Exercise prompt: Spot each line that carries the word "bdist"; copy those lines.

Given information:
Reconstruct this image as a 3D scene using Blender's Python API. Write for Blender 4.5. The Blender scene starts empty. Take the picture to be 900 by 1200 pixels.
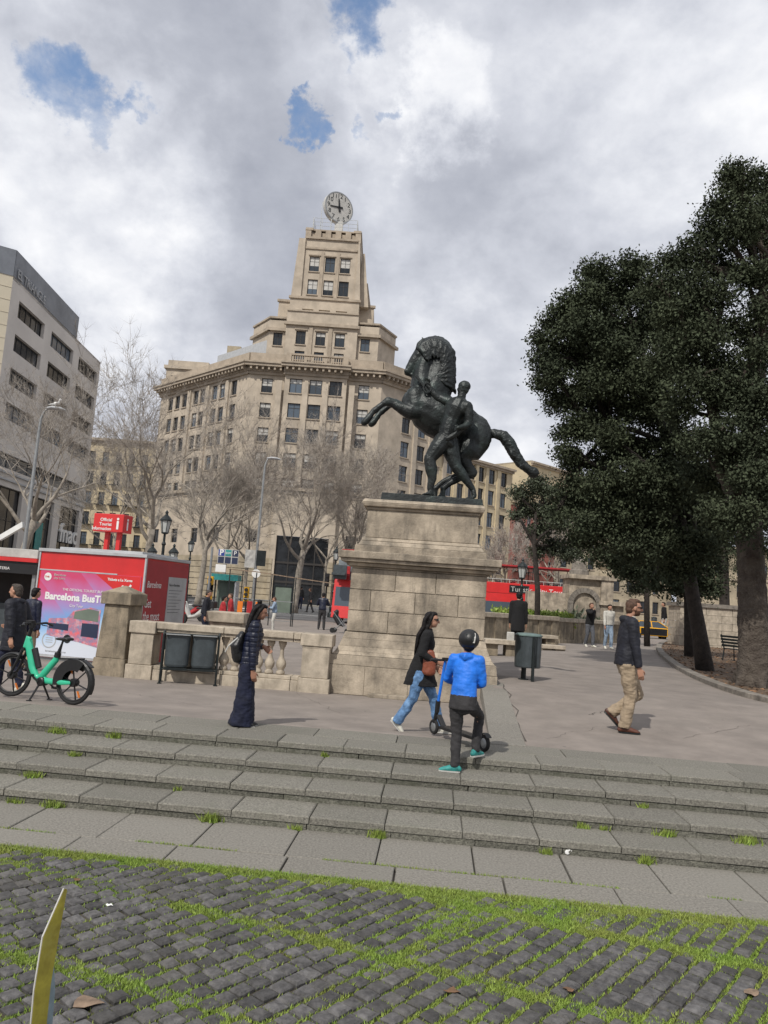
import bpy, bmesh, math, random
import numpy as np
from mathutils import Vector, Matrix, noise
random.seed(7)
R = math.radians
scene = bpy.context.scene
COL = scene.collection
# ------------------------------------------------------------ camera model
TH, RO, FPX = R(6.55), R(4.1), 900.0
CAM = Vector((0, 0, 1.62))
_r0 = Vector((1, 0, 0)); _f0 = Vector((0, math.cos(TH), math.sin(TH))); _u0 = _r0.cross(_f0)
CR = _r0 * math.cos(RO) + _u0 * math.sin(RO)
CU = -_r0 * math.sin(RO) + _u0 * math.cos(RO)
def ray(px, py):
    d = CR * ((px - 450) / FPX) + CU * ((600 - py) / FPX) + _f0
    return d / d.y
def P(px, py, Y): return CAM + ray(px, py) * Y
# plaza frame (stairs are turned a little)
PSI = R(4.4)
DU = Vector((math.cos(PSI), -math.sin(PSI), 0)); DV = Vector((math.sin(PSI), math.cos(PSI), 0))
def UV(u, v, z=0): return DU * u + DV * v + Vector((0, 0, z))
VT = [8.62, 8.12, 7.62, 7.14]; RISE = .12; ZLOW = -.48; VROW = 6.42; VCOB = 6.0; VPL = 9.65
_b0 = P(594, 871, 9.7); _b1 = P(577, 800, 14.3)
def xb(y):
    t = (min(max(y, 9.4), 14.4) - _b0.y) / (_b1.y - _b0.y)
    return _b0.x + (_b1.x - _b0.x) * t
def sst(t):
    t = min(max(t, 0), 1); return t * t * (3 - 2 * t)
def terrain(x, y):
    v = x * DV.x + y * DV.y
    if v < VPL: return 0.0
    zl = -.13 * min(1, (v - VPL) / 2.2); zr = .25 * min(1, (v - VPL) / 4.2)
    w = max(.0005, (y - 16.4) * .6)
    s = sst(((x - xb(y)) + w) / (2 * w))
    z = zl + (zr - zl) * s
    return z * (1 - sst((y - 45) / 60.0))
def G(px, py, dz=0):
    d = ray(px, py); z = 0.0
    for _ in range(25):
        if d.z > -1e-4: break
        t = (CAM.z - z) / -d.z
        p = CAM + d * t
        z = .5 * z + .5 * terrain(p.x, p.y)
    p = CAM + d * ((CAM.z - z) / -d.z)
    return Vector((p.x, p.y, terrain(p.x, p.y) + dz))
def hitplane(px, py, p0, t):
    """ray against the vertical plane through p0 along t -> (u, z)"""
    d = ray(px, py); n = Vector((t.y, -t.x))
    k = (p0 - Vector((CAM.x, CAM.y))).dot(n) / Vector((d.x, d.y)).dot(n)
    q = CAM + d * k
    return (Vector((q.x, q.y)) - p0).dot(t), q.z
# ------------------------------------------------------------ materials
def nodes(name):
    m = bpy.data.materials.new(name); m.use_nodes = True
    nt = m.node_tree; b = nt.nodes['Principled BSDF']; return m, nt, b
def mat(name, col, rough=.8, var=.2, scale=3, bump=.15, bscale=40, metal=0, col2=None, streak=0, stain=None, stain_s=1.2, spec=.5, bdist=.02, island=0, coat=0):
    m, nt, b = nodes(name); N = nt.nodes.new; L = nt.links.new
    tc = N('ShaderNodeTexCoord'); co = tc.outputs['Object']
    n1 = N('ShaderNodeTexNoise'); n1.inputs['Scale'].default_value = scale; n1.inputs['Detail'].default_value = 8; n1.inputs['Roughness'].default_value = .65
    L(co, n1.inputs['Vector'])
    mx = N('ShaderNodeMix'); mx.data_type = 'RGBA'
    c2 = col2 or tuple(c * (1 - 2 * var) for c in col)
    hi = tuple(min(1, c * (1 + .6 * var)) for c in col)
    mx.inputs[6].default_value = (*c2, 1); mx.inputs[7].default_value = (*hi, 1)
    mr = N('ShaderNodeMapRange'); mr.inputs[1].default_value = .32; mr.inputs[2].default_value = .66
    L(n1.outputs[0], mr.inputs[0]); L(mr.outputs[0], mx.inputs[0]); out = mx.outputs[2]
    if streak or stain:
        mp = N('ShaderNodeMapping'); mp.inputs['Scale'].default_value = (1, 1, .18 if streak else 1); L(co, mp.inputs[0])
        n2 = N('ShaderNodeTexNoise'); n2.inputs['Scale'].default_value = stain_s * (3 if streak else 1); n2.inputs['Detail'].default_value = 6; n2.inputs['Roughness'].default_value = .7
        L(mp.outputs[0], n2.inputs['Vector'])
        r2 = N('ShaderNodeMapRange'); r2.inputs[1].default_value = .5; r2.inputs[2].default_value = .68; r2.inputs[4].default_value = streak or .6
        L(n2.outputs[0], r2.inputs[0])
        m2 = N('ShaderNodeMix'); m2.data_type = 'RGBA'; m2.inputs[7].default_value = (*(stain or tuple(c * .4 for c in col)), 1)
        L(r2.outputs[0], m2.inputs[0]); L(out, m2.inputs[6]); out = m2.outputs[2]
    if island:
        g = N('ShaderNodeNewGeometry'); mr3 = N('ShaderNodeMapRange'); mr3.inputs[3].default_value = 1 - island; mr3.inputs[4].default_value = 1 + island
        L(g.outputs['Random Per Island'], mr3.inputs[0])
        hs = N('ShaderNodeHueSaturation'); L(mr3.outputs[0], hs.inputs['Value']); L(out, hs.inputs['Color']); out = hs.outputs[0]
    L(out, b.inputs['Base Color'])
    b.inputs['Roughness'].default_value = rough; b.inputs['Metallic'].default_value = metal
    b.inputs['Specular IOR Level'].default_value = spec
    if coat: b.inputs['Coat Weight'].default_value = coat
    if bump:
        n3 = N('ShaderNodeTexNoise'); n3.inputs['Scale'].default_value = bscale; n3.inputs['Detail'].default_value = 6
        L(co, n3.inputs['Vector'])
        bp = N('ShaderNodeBump'); bp.inputs['Strength'].default_value = bump; bp.inputs['Distance'].default_value = bdist
        L(n3.outputs[0], bp.inputs['Height']); L(bp.outputs[0], b.inputs['Normal'])
    return m
M = {}
M['stone'] = mat('pedestal_stone', (.385, .325, .25), .92, .3, 2.4, .5, 35, streak=.75, stain=(.12, .105, .085), island=.13)
M['stone2'] = mat('pillar_stone', (.28, .23, .165), .92, .25, 3, .4, 35, streak=.8, stain=(.06, .052, .04))
M['balu'] = mat('balustrade_stone', (.46, .395, .31), .9, .2, 4, .3, 40, streak=.5, stain=(.14, .12, .09))
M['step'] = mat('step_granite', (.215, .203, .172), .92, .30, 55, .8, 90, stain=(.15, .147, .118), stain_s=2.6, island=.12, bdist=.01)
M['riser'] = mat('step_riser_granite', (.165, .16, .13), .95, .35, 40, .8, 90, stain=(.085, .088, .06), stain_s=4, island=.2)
M['slab'] = mat('slab_granite', (.225, .21, .182), .92, .24, 50, .5, 90, stain=(.20, .19, .165), stain_s=1.2, island=.08, bdist=.008)
M['asphalt'] = mat('plaza_asphalt', (.235, .203, .178), .92, .13, 1.6, .4, 140, stain=(.185, .162, .143), stain_s=1.1, bdist=.004)
_nt = M['asphalt'].node_tree; _b = _nt.nodes['Principled BSDF']; _tc = _nt.nodes.new('ShaderNodeTexCoord'); _vo = _nt.nodes.new('ShaderNodeTexVoronoi'); _vo.inputs['Scale'].default_value = 2.6; _nt.links.new(_tc.outputs['Object'], _vo.inputs['Vector']); _lt = _nt.nodes.new('ShaderNodeMath'); _lt.operation = 'LESS_THAN'; _lt.inputs[1].default_value = .06; _nt.links.new(_vo.outputs['Distance'], _lt.inputs[0]); _mu = _nt.nodes.new('ShaderNodeMath'); _mu.operation = 'MULTIPLY'; _mu.inputs[1].default_value = .45; _nt.links.new(_lt.outputs[0], _mu.inputs[0]); _mx = _nt.nodes.new('ShaderNodeMix'); _mx.data_type = 'RGBA'; _nt.links.new(_mu.outputs[0], _mx.inputs[0]); _nt.links.new(_b.inputs['Base Color'].links[0].from_socket, _mx.inputs[6]); _mx.inputs[7].default_value = (.07, .065, .06, 1); _nt.links.new(_mx.outputs[2], _b.inputs['Base Color'])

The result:
def mat(name, col, rough=.8, var=.2, scale=3, bump=.15, bscale=40, metal=0, col2=None, streak=0, stain=None, stain_s=1.2, spec=.5, bdist=.02, island=0, coat=0):
        bp = N('ShaderNodeBump'); bp.inputs['Strength'].default_value = bump; bp.inputs['Distance'].default_value = bdist
M['step'] = mat('step_granite', (.215, .203, .172), .92, .30, 55, .8, 90, stain=(.15, .147, .118), stain_s=2.6, island=.12, bdist=.01)
M['slab'] = mat('slab_granite', (.225, .21, .182), .92, .24, 50, .5, 90, stain=(.20, .19, .165), stain_s=1.2, island=.08, bdist=.008)
M['asphalt'] = mat('plaza_asphalt', (.235, .203, .178), .92, .13, 1.6, .4, 140, stain=(.185, .162, .143), stain_s=1.1, bdist=.004)